Dalam bukunya setebal 884 halaman tersebut, ia mengajukan teori berdasar pikiran utamanya poverty and dependency (kemiskinan dan ketergantungan) juga menyatakan hal yang hampir serupa dengan Lord Acton, bahwa sistem sosial kekuasaan berjalan seiring dengan pertumbuhan ekonomi.
Bagi dia sistem sosial begitu penting. Tujuannya untuk mencapai pertumbuhan ekonomi yang diharapkan. Karena itu sistem sosialnya harus tepat makna, demikian John Gillin.
Agaknya di sinilah persoalan polemik rangkap jabatan perlu mendapat perhatian untuk dimaknai. Yaitu mengapa jabatan itu harus rangkap? Mengapa jangan dirangkap? Apa tidak ada yang lain yang mampu mengisi jabatan tersebut, atau alasannya alasan gaji. Seperti rektor UI gajinya kecil.

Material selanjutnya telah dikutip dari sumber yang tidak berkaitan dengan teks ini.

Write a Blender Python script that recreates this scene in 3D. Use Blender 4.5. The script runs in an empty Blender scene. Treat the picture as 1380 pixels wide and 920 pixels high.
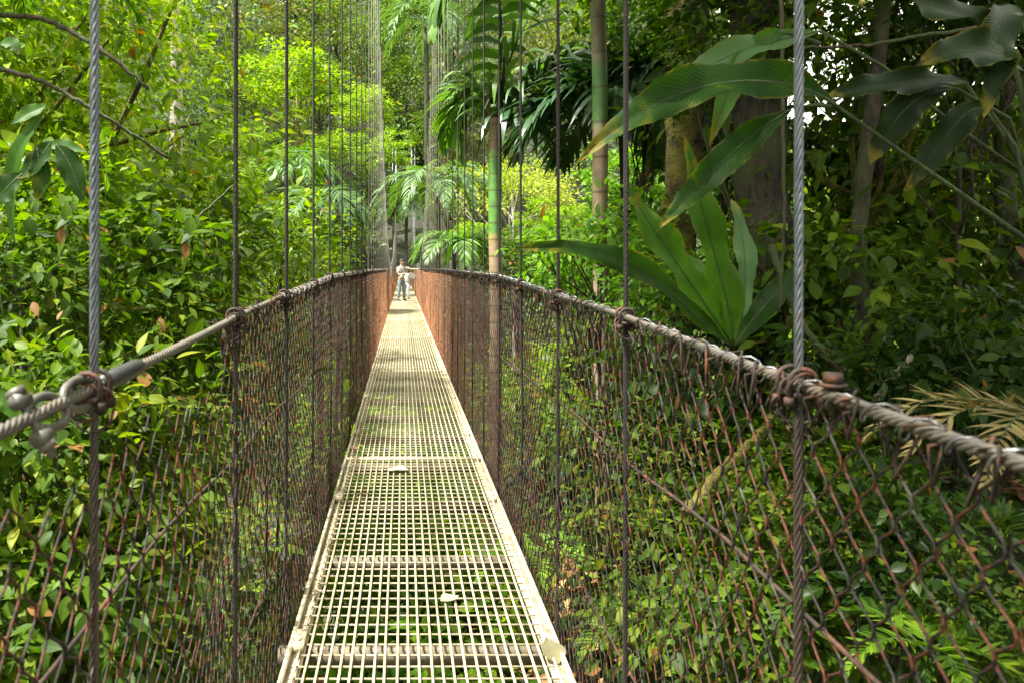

Kalau gaji kecil itu relatif. Gaji haruslah dimaknai secara benar. Bagaimana dulu rektor UI Mahar Mardjono, dan Slamet Imam Santoso. Kita mengenang keperibadian baiknya. Ambillah mereka menjadi tokoh ini jadi teladan.
Penulis setuju dengan prinsip kita untuk memasyarakatkan nilai hidup sederhana dan adil. Biarlah nilai uang memperoleh gaji, pendapatan atau apa namanya itu beredar pada semua. Tidak kalangan tertentu saja. Dia lagi dia lagi. Sementara banyak yang lain yang lebih memerlukan. Semoga!